The target was a white board lit uniformly. A 70mm lens was used at a distance of 1.5m but focussed at infinity; hence the target was heavily defocused in order to obscure any non-uniformities of the board. The camera was set on manual exposure at f/11. This aperture was chosen because a larger one tends to spread out the signal across the camera's histogram.

A shot was taken at each shutter speed. The shutter speed was varied over a range from 1 second to 1/8000 of a second so as to cover the full range of exposures from off the lefthand end of the camera's histogram to off the righthand end.

The camera was set to write 14-bit raw files and all in-camera noise reduction options were turned off. The raw files were processed in such a way as to extract the numbers (referred to as DN for data number) without any alteration. The raw file was split into its red, green and blue components, but no Bayer interpolation (or 'demosaicing') was done.

Results

The table below shows statistics of a 200 x 200 pixel area in the centre of each image for the green component.

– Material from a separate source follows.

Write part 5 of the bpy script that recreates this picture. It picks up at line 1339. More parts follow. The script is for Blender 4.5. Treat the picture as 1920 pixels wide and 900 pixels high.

The NEF files in the above table can be downloaded here.

It can be seen that, when heavily overexposed, the green limits at DN=15907. This limit is not imposed by firmware but appears to be caused by saturation of the individual sensor wells: the standard deviation of the DNs falls at that point because Shot noise is reduced by the fact that the wells are overflowing.

At the other extreme, when heavily underexposed, the minimum DN is zero. Unlike Canon, Nikon does not offset the voltage fed into the analogue-to-digital converter, so a DN of zero corresponds to zero illumination and the signal is clipped. Clipping begins five exposures from the bottom of the table and, although the Mean DN continues to fall, its accuracy is compromised by the clipping.

These figures are plotted below:

The white dashed line shows a linear fit to the green curve for the 14 points having shutter times between 0.0004 and 0.3333 seconds (ie. avoiding the extreme ends of the curve). The equation is: DN = 47129 * Shutter Time and R² was 0.9994

The red and blue curves limit at a higher value (16,383) than the green one because these colour components are scaled so that they reach the maximum value that can be accommodated within the 14-bit raw file.

No significance should be attached to the fact that green reaches its maximum value at lower exposures than red and blue. That could be caused by the use of illumination that was not completely white.

On the above graph a lot of points are crowded at the origin. The next graph plots the same figures on logarithmic scales to avoid this:

The response is close to linear over an exposure range of nearly 11 stops. Regarding any departure from linearity, it should be borne in mind that the measurements incorporate also any nonlinearity of the shutter mechanism.